■ Given data:
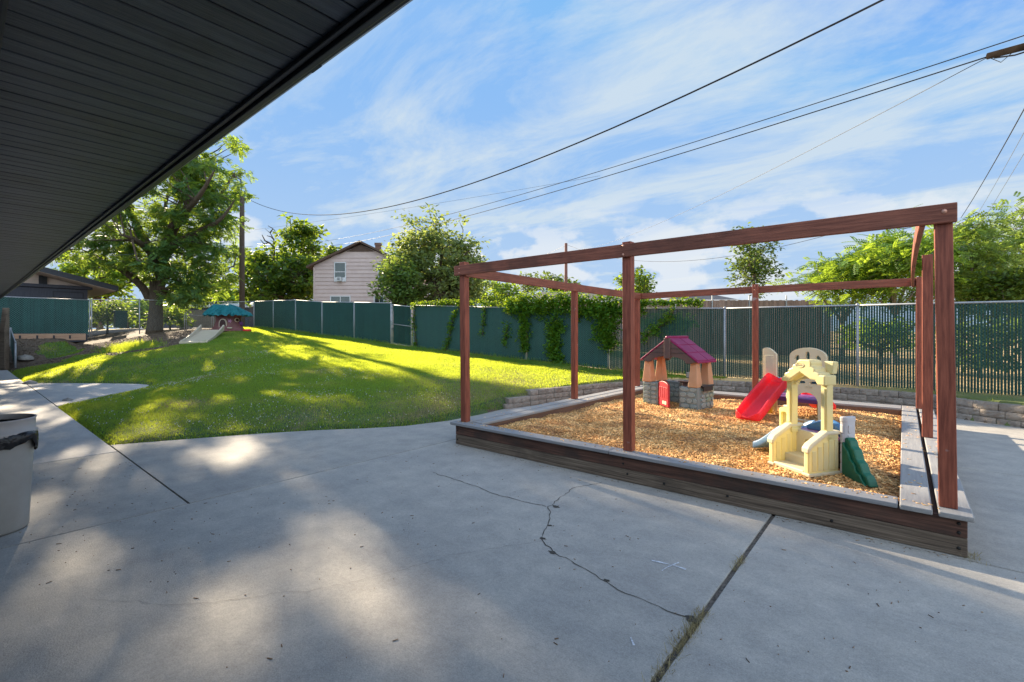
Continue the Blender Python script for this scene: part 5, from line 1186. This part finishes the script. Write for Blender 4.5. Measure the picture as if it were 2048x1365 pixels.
# ---------------------------------------------------------------- trees
def frond_proto(nl=5, ll=0.30, lw=0.13):
    """a spray: leaflets in two ranks along a drooping rachis of unit length"""
    V=[];Q=[]
    for i in range(nl):
        t=0.18+0.78*i/(nl-1); 
        for s in (-1,1):
            c=np.array([t,0,-0.22*t*t]); d=np.array([0.55,s*0.83,-0.15]); d/=np.linalg.norm(d); w=np.array([-s*0.83,0.55,0.0])*s
            k=len(V); L_=ll*(1.1-0.5*abs(t-0.5)); V+=[c,c+d*L_*0.5+w*lw*0.5,c+d*L_,c+d*L_*0.5-w*lw*0.5]; Q.append((k,k+1,k+2,k+3))
    return np.array(V),np.array(Q)
LEAF=(np.array([(-0.05,0,0),(0.4,0.33,0.05),(1.0,0,-0.1),(0.4,-0.33,0.05)],float),np.array([(0,1,2,3)]))
def foliage(name, centers, radii, per, size, m, parent, seed, proto='leaf', flat=0.6, droop=0.0, origin=None, holes=None):
    g=np.random.default_rng(seed); n=len(centers)*per
    c=np.repeat(centers,per,0); rr=np.repeat(radii,per)
    off=g.normal(0,1,(n,3)); off=unit(off)*(g.uniform(0,1,n)**0.45)[:,None]; off[:,2]*=flat; pos=c+off*rr[:,None]
    nz=unit(np.stack([g.normal(0,0.55,n),g.normal(0,0.55,n),np.ones(n)*0.9+g.normal(0,0.3,n)],-1))
    h=unit(off+g.normal(0,0.5,(n,3))+np.array([0,0,-droop])); x=unit(h-nz*np.sum(h*nz,-1,keepdims=True)); y=np.cross(nz,x)
    if holes is not None:
        k=np.ones(n,bool)
        for (hx,hy,hr) in holes:
            hr*=0.85; d=pos-np.array([hx,hy,0.0]); sv=np.array(sd); k&=np.linalg.norm(np.cross(d,sv),axis=1)>hr
        pos=pos[k];x=x[k];y=y[k];nz=nz[k];n=len(pos)
    s=size*g.uniform(0.6,1.35,n); P,Q=LEAF if proto=='leaf' else frond_proto(*proto)
    if origin is not None: pos=pos-np.array(origin)
    return scatter(name,P,Q,pos,x*s[:,None],y*s[:,None],nz*s[:,None],M[m],parent)
def tree(name,label,a,b_,z0,crown,ncl,per,size,leaf,bark='bark',r0=0.2,fork=0.35,rcl=(0.5,0.9),seed=1,proto='leaf',flat=0.6,group=None,limbs=None,clusters=None,hollow=0.4,droop=0.2,lobes=3,cat='tree',nlimb=7,twig=0.02,holes=None):
    """crown = (cx,cy,cz,rx,ry,rz) in world metres"""
    g=np.random.default_rng(seed); root=empty(name,(a,b_,z0),0,label,cat,group); O_=np.array([a,b_,z0])
    cx,cy,cz,rx,ry,rz_=crown
    if clusters is None:
        P=[]; ph=g.uniform(0,6.28,6)
        while len(P)<ncl:
            v=unit(g.normal(0,1,(1,3)))[0]; rad=g.uniform(hollow,1.0)**0.6
            az=math.atan2(v[1],v[0]); mod=1+0.16*math.sin(lobes*az+ph[0])+0.13*math.sin((lobes+2)*az+ph[1]+3*v[2])+0.10*math.sin(5*v[2]+ph[2]+2*az)
            p=np.array([cx,cy,cz])+v*rad*mod*np.array([rx,ry,rz_])
            if p[2]<z0+0.3: continue
            P.append(p)
        P=np.array(P)
    else: P=np.array(clusters)
    rad=g.uniform(rcl[0],rcl[1],len(P))
    foliage('crown',P,rad,per,size,leaf,root,seed+1,proto,flat,droop,origin=O_,holes=holes)
    tb=MB(); top=np.array([a+(cx-a)*0.35,b_+(cy-b_)*0.35,z0+(cz+rz_-z0)*fork])
    tp=[np.array([a,b_,z0-0.4]),np.array([a,b_,z0+0.12]),O_*0.5+top*0.5+np.append(g.normal(0,r0*0.35,2),0),top]
    tb.tube([Vector(p-O_) for p in tp],[r0*1.5,r0*1.15,r0*0.9,r0*0.78],12)
    nodes=[(top,r0*0.7)]
    if limbs is None:
        limbs=[]
        far=P[g.permutation(len(P))]; 
        ch=[far[0]]
        for p in far:
            if len(ch)>=nlimb: break
            if min(np.linalg.norm(p-q) for q in ch)>min(rx,rz_)*0.7: ch.append(p)
        ch.append(np.array([cx,cy,cz+rz_*0.85]))
        for c in ch:
            mid=top*0.5+c*0.5+np.append(g.normal(0,0.12*rx,2),0.08*rz_); limbs.append([top,top*0.7+mid*0.3+np.array([0,0,0.1]),mid,c])
    for L_ in limbs:
        pts=[Vector(p) for p in catmull([Vector(q) for q in L_],5)]; m_=len(pts); rs=[r0*0.62*(1-i/(m_-1))**0.8+twig for i in range(m_)]
        tb.tube([p-Vector(O_) for p in pts],rs,8,False)
        for p,r in zip(pts,rs): nodes.append((np.array(p),r))
    NP=np.array([x[0] for x in nodes]); NR=[x[1] for x in nodes]
    for p in P:
        d=np.linalg.norm(NP-p,axis=1)+ (NP[:,2]>p[2]+0.6)*1.5; i=int(np.argmin(d)); q=NP[i]
        if d[i]<0.15: continue
        mid=(p+q)/2+g.normal(0,0.08*d[i],3); tb.tube([Vector(q-O_),Vector(mid-O_),Vector(p-O_)],[min(NR[i]*0.6,0.018+0.02*d[i]),0.012+0.009*d[i],0.006],5,False)
    tb.build('trunk',M[bark],root,smooth=True)
    return root
def ct_(px,Y,py): return np.array(at(px,Y,py))
def crown_px(px,Y,ytop,ybot,hw):
    a,b_=at(px,Y); zt=H+(664-ytop)*Y/F; zb_=H+(664-ybot)*Y/F; r=hw*Y/F; return (a,b_,(zt+zb_)/2,r,r,(zt-zb_)/2)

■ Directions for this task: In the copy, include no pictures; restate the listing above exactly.

■ Exercise result:
Continue the Blender Python script for this scene: part 5, from line 1186. This part finishes the script. Write for Blender 4.5. Measure the picture as if it were 2048x1365 pixels.
# ---------------------------------------------------------------- trees
def frond_proto(nl=5, ll=0.30, lw=0.13):
    """a spray: leaflets in two ranks along a drooping rachis of unit length"""
    V=[];Q=[]
    for i in range(nl):
        t=0.18+0.78*i/(nl-1); 
        for s in (-1,1):
            c=np.array([t,0,-0.22*t*t]); d=np.array([0.55,s*0.83,-0.15]); d/=np.linalg.norm(d); w=np.array([-s*0.83,0.55,0.0])*s
            k=len(V); L_=ll*(1.1-0.5*abs(t-0.5)); V+=[c,c+d*L_*0.5+w*lw*0.5,c+d*L_,c+d*L_*0.5-w*lw*0.5]; Q.append((k,k+1,k+2,k+3))
    return np.array(V),np.array(Q)
LEAF=(np.array([(-0.05,0,0),(0.4,0.33,0.05),(1.0,0,-0.1),(0.4,-0.33,0.05)],float),np.array([(0,1,2,3)]))
def foliage(name, centers, radii, per, size, m, parent, seed, proto='leaf', flat=0.6, droop=0.0, origin=None, holes=None):
    g=np.random.default_rng(seed); n=len(centers)*per
    c=np.repeat(centers,per,0); rr=np.repeat(radii,per)
    off=g.normal(0,1,(n,3)); off=unit(off)*(g.uniform(0,1,n)**0.45)[:,None]; off[:,2]*=flat; pos=c+off*rr[:,None]
    nz=unit(np.stack([g.normal(0,0.55,n),g.normal(0,0.55,n),np.ones(n)*0.9+g.normal(0,0.3,n)],-1))
    h=unit(off+g.normal(0,0.5,(n,3))+np.array([0,0,-droop])); x=unit(h-nz*np.sum(h*nz,-1,keepdims=True)); y=np.cross(nz,x)
    if holes is not None:
        k=np.ones(n,bool)
        for (hx,hy,hr) in holes:
            hr*=0.85; d=pos-np.array([hx,hy,0.0]); sv=np.array(sd); k&=np.linalg.norm(np.cross(d,sv),axis=1)>hr
        pos=pos[k];x=x[k];y=y[k];nz=nz[k];n=len(pos)
    s=size*g.uniform(0.6,1.35,n); P,Q=LEAF if proto=='leaf' else frond_proto(*proto)
    if origin is not None: pos=pos-np.array(origin)
    return scatter(name,P,Q,pos,x*s[:,None],y*s[:,None],nz*s[:,None],M[m],parent)
def tree(name,label,a,b_,z0,crown,ncl,per,size,leaf,bark='bark',r0=0.2,fork=0.35,rcl=(0.5,0.9),seed=1,proto='leaf',flat=0.6,group=None,limbs=None,clusters=None,hollow=0.4,droop=0.2,lobes=3,cat='tree',nlimb=7,twig=0.02,holes=None):
    """crown = (cx,cy,cz,rx,ry,rz) in world metres"""
    g=np.random.default_rng(seed); root=empty(name,(a,b_,z0),0,label,cat,group); O_=np.array([a,b_,z0])
    cx,cy,cz,rx,ry,rz_=crown
    if clusters is None:
        P=[]; ph=g.uniform(0,6.28,6)
        while len(P)<ncl:
            v=unit(g.normal(0,1,(1,3)))[0]; rad=g.uniform(hollow,1.0)**0.6
            az=math.atan2(v[1],v[0]); mod=1+0.16*math.sin(lobes*az+ph[0])+0.13*math.sin((lobes+2)*az+ph[1]+3*v[2])+0.10*math.sin(5*v[2]+ph[2]+2*az)
            p=np.array([cx,cy,cz])+v*rad*mod*np.array([rx,ry,rz_])
            if p[2]<z0+0.3: continue
            P.append(p)
        P=np.array(P)
    else: P=np.array(clusters)
    rad=g.uniform(rcl[0],rcl[1],len(P))
    foliage('crown',P,rad,per,size,leaf,root,seed+1,proto,flat,droop,origin=O_,holes=holes)
    tb=MB(); top=np.array([a+(cx-a)*0.35,b_+(cy-b_)*0.35,z0+(cz+rz_-z0)*fork])
    tp=[np.array([a,b_,z0-0.4]),np.array([a,b_,z0+0.12]),O_*0.5+top*0.5+np.append(g.normal(0,r0*0.35,2),0),top]
    tb.tube([Vector(p-O_) for p in tp],[r0*1.5,r0*1.15,r0*0.9,r0*0.78],12)
    nodes=[(top,r0*0.7)]
    if limbs is None:
        limbs=[]
        far=P[g.permutation(len(P))]; 
        ch=[far[0]]
        for p in far:
            if len(ch)>=nlimb: break
            if min(np.linalg.norm(p-q) for q in ch)>min(rx,rz_)*0.7: ch.append(p)
        ch.append(np.array([cx,cy,cz+rz_*0.85]))
        for c in ch:
            mid=top*0.5+c*0.5+np.append(g.normal(0,0.12*rx,2),0.08*rz_); limbs.append([top,top*0.7+mid*0.3+np.array([0,0,0.1]),mid,c])
    for L_ in limbs:
        pts=[Vector(p) for p in catmull([Vector(q) for q in L_],5)]; m_=len(pts); rs=[r0*0.62*(1-i/(m_-1))**0.8+twig for i in range(m_)]
        tb.tube([p-Vector(O_) for p in pts],rs,8,False)
        for p,r in zip(pts,rs): nodes.append((np.array(p),r))
    NP=np.array([x[0] for x in nodes]); NR=[x[1] for x in nodes]
    for p in P:
        d=np.linalg.norm(NP-p,axis=1)+ (NP[:,2]>p[2]+0.6)*1.5; i=int(np.argmin(d)); q=NP[i]
        if d[i]<0.15: continue
        mid=(p+q)/2+g.normal(0,0.08*d[i],3); tb.tube([Vector(q-O_),Vector(mid-O_),Vector(p-O_)],[min(NR[i]*0.6,0.018+0.02*d[i]),0.012+0.009*d[i],0.006],5,False)
    tb.build('trunk',M[bark],root,smooth=True)
    return root
def ct_(px,Y,py): return np.array(at(px,Y,py))
def crown_px(px,Y,ytop,ybot,hw):
    a,b_=at(px,Y); zt=H+(664-ytop)*Y/F; zb_=H+(664-ybot)*Y/F; r=hw*Y/F; return (a,b_,(zt+zb_)/2,r,r,(zt-zb_)/2)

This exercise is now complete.